Here’s the problem. The claim is not that we don’t experience effects of our bodies or that consciousness isn’t embodied. That’s all taken for granted. The thesis is that consciousness gives us no reliable guide to causes of our lived states. Let’s recall that phenomenology is a foundationalist discourse that more or less argues that all claims need to be grounded in the evidences of consciousness and experience. If we find that consciousness is a pretty unreliable guide to its causes, this is a pretty serious problem for it as a methodology. Before getting to that, I’ll note a couple things:
- The value and importance of phenomenological descriptions is not here being contested. Phenomenology has contributed immeasurably to our understanding of ourselves, our own experience, and so on. None of that should be abandoned.
- Nor am I disputing the thesis that we can’t have good cognitive science or neurology without good phenomenology. A lot of cognitive science is nonsense on stilts because it has a thoroughly mistaken view of experience and mind arising out of a failure to engage in careful descriptive analysis.
- What is being disputed is the sovereign and foundationalist role that phenomenology tries to claim for itself. Phenomenology might give us insight into what needs to be explained, but it does not explain.

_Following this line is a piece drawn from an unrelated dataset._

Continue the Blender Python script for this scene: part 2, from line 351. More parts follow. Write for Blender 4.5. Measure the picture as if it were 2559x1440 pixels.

Now back to the issue. My thesis is that conscious states give no reliable insight into their causes and that therefore we risk completely misconstruing our mental life if we take phenomenological description at face value. Let’s take an example I discussed on facebook this morning: Heidegger’s discussion of anxiety. Heidegger argues that anxiety arises out of our “being-in-the-world”, meaning, being-towards-death, and authenticity. My state of anxiety, he argues, arises from awareness that only I can die my own death, that no one can die it for me, and leads to an awareness that all of our decisions are our own. Above all, Heidegger argues that anxiety is a special attunement or affect pertaining to meaning.